Via RCP, not only is this not right, as the saying goes, it’s not even wrong. I wonder if he’s being deliberately and absurdly obtuse, as Obama was when he mocked House Republicans for “hatin’,” or if he honestly doesn’t grasp the difference between gridlock within one branch of government and power grabs by one branch at the expense of another. With most lefty media types I’d assume the former, but with Tingles you never know.
Ross Douthat tries to help liberals see the light:
Carter’s 1977 pardon of about 100,000 draft evaders, cited by Posner and others, doesn’t fit the bill. That was, of course, a high-profile, hotly-contested decision, made by the executive alone rather than through legislation. But it wasn’t a power grab, because the pardon power is obviously, explicitly inherent to the presidency (it’s right there in the constitution) in a way that the alleged power to rewrite immigration law is not. The pardon power’s expansiveness is a widely-understood feature of our system, and the draft-dodger issue was publicly debated in the 1976 presidential campaign on precisely that understanding; it wasn’t suddenly invented by Carter midway through his presidency after an attempt to pass a law through Congress failed.
Precisely. You may not agree with Obama’s Afghanistan strategy but it’d be absurd for the House to sue him over it. He’s the commander-in-chief; he’s within his right constitutionally to withdraw or not withdraw as he sees fit. If you don’t like it, express your disapproval at the polls. The same is true for Congress on immigration and health care.
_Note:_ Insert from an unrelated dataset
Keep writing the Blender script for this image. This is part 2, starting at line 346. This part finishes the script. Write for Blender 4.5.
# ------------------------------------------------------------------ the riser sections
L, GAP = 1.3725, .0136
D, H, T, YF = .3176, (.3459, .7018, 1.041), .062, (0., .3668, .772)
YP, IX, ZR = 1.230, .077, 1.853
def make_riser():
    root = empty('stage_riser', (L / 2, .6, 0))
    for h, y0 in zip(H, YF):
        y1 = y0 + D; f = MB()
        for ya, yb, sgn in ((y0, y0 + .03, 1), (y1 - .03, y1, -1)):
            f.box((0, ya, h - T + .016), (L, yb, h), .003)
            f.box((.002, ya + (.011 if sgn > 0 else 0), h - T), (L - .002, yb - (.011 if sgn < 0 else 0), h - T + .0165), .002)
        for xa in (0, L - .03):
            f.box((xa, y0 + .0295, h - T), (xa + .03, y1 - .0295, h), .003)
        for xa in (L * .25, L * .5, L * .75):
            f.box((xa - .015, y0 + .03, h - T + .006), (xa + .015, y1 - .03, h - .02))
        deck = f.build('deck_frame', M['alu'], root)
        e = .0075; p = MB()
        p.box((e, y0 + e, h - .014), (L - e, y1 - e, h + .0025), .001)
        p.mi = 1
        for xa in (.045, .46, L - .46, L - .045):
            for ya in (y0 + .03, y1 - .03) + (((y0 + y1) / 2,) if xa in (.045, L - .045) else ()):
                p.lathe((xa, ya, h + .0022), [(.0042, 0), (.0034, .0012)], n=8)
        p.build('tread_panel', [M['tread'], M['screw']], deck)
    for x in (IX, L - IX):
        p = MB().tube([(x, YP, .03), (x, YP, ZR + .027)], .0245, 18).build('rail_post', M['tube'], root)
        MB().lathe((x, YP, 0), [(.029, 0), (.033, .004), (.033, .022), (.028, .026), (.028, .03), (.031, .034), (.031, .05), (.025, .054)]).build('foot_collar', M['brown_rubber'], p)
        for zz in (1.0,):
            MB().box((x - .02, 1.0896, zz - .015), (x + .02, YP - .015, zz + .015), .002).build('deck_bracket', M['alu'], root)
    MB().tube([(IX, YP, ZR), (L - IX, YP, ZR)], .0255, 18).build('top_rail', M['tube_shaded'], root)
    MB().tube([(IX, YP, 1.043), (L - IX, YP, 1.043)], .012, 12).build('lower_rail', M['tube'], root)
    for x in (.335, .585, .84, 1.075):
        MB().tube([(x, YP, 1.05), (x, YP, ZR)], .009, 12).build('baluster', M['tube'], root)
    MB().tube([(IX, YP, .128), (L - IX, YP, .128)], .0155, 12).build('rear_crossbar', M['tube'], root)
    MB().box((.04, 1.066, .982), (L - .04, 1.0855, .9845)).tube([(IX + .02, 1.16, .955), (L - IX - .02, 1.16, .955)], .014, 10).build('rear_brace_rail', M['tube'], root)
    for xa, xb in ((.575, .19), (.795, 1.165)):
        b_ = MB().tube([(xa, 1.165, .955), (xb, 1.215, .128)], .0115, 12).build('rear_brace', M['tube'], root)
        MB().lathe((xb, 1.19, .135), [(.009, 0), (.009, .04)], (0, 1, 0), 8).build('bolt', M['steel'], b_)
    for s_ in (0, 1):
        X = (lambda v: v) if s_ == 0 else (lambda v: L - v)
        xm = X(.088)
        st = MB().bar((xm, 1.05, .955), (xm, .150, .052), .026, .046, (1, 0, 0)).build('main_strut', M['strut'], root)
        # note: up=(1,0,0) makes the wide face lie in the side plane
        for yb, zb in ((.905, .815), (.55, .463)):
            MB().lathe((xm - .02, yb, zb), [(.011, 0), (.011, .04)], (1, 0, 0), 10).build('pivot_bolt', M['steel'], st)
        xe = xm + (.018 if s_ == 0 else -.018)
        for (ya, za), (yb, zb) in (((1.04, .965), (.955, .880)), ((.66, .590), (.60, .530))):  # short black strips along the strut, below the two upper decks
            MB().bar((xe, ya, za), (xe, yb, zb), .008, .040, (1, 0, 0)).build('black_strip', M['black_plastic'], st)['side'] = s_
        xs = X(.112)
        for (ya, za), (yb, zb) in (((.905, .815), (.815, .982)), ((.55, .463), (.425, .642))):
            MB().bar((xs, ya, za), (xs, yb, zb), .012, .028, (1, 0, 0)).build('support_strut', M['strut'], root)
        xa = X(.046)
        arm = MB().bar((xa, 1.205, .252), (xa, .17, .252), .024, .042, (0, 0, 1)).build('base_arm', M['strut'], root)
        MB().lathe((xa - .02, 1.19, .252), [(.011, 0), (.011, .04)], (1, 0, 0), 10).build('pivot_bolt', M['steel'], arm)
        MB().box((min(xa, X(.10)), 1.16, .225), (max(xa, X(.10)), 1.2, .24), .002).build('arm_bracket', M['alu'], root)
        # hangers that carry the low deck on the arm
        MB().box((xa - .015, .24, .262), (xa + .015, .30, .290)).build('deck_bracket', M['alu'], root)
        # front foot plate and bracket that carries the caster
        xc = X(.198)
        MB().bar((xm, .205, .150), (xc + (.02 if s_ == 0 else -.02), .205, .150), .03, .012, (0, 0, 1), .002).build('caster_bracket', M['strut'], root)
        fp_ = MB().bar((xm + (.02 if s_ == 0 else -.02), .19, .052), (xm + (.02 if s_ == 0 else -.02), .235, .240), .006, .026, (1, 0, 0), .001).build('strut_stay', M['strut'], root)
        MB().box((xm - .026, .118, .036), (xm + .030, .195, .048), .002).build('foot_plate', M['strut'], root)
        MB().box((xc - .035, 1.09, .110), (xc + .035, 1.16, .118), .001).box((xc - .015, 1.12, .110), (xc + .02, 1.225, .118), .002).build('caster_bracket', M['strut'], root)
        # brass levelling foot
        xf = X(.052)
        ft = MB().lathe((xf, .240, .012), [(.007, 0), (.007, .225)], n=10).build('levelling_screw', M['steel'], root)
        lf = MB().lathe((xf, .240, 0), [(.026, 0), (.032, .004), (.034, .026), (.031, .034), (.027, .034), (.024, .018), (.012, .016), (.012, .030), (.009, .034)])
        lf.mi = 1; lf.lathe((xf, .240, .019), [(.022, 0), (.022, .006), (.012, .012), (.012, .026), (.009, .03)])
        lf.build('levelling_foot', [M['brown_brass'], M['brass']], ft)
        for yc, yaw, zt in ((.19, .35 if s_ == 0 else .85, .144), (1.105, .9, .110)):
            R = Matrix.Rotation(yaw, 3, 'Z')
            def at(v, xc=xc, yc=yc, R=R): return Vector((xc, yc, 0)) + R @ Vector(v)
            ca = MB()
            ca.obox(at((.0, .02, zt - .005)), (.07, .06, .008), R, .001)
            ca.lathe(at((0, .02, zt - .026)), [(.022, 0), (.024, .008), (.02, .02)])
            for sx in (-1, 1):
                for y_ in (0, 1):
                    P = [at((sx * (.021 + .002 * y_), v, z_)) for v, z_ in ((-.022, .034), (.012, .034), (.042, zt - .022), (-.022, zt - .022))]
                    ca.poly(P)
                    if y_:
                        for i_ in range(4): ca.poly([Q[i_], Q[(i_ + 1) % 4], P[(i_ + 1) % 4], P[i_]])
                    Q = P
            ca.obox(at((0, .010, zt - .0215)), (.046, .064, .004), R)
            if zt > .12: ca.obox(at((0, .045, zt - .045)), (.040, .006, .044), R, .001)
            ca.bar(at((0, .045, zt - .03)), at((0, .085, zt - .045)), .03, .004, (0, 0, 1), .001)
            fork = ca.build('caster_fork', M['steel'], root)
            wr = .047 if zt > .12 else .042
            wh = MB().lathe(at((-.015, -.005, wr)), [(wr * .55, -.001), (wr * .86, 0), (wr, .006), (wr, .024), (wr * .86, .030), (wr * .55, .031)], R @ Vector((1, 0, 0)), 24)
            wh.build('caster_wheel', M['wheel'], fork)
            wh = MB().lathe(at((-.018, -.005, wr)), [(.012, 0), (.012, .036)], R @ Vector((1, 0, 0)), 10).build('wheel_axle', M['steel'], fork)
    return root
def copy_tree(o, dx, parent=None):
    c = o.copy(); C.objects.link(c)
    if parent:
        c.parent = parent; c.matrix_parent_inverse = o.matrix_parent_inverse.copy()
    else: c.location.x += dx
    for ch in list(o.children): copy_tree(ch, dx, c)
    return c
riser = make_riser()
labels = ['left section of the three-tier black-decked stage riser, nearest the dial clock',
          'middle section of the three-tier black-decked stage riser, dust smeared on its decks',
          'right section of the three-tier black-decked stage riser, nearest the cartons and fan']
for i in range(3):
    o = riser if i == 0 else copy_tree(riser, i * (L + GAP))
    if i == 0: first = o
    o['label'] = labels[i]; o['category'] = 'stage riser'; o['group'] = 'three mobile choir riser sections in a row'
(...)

Those are broad, complex sectors of domestic policy, naturally within the purview of the legislature. If you don’t like gridlock on amnesty or the employer mandate, get on out there and solve the problem by electing a Democratic House or a Republican Senate. The irony of Matthews’s shpiel is that Obama suing Congress for not “providing services” by doing what he wants would actually be way better than what he’s actually doing. The suit would be ridiculous, essentially arguing that gridlock is unconstitutional, but it’d be much less threatening to separation of powers than the “caesarism,” to borrow Douthat’s term, that Obama’s currently engaged in. Does this guy really not understand that having the president step in and dictate policy when he decides Congress isn’t acting fast enough constitutes a soft dictatorship in the literal meaning of the term? And also that soft dictatorships tend to lead to hard ones? I don’t know what offends me more at this point, the fact that lefties would sign off on this or the stink of mockery that pervades their reactions to Boehner’s suit. If you’re going to own soft dictatorship, own it. But don’t laugh about it, at least. Geez.
Oh, by the way, congressional Democrats are now urging Obama to “go around Congress” and limit tax benefits for companies that move operations overseas even though Treasury Secretary Jack Lew said recently that he didn’t think he had the power to act alone on that issue. Obama himself said of corporations moving abroad, “I don’t care if it’s legal. It’s wrong.” And now, magically, by executive proclamation, it seems it’s going to become legal to punish them for doing it. What’s next, Chris?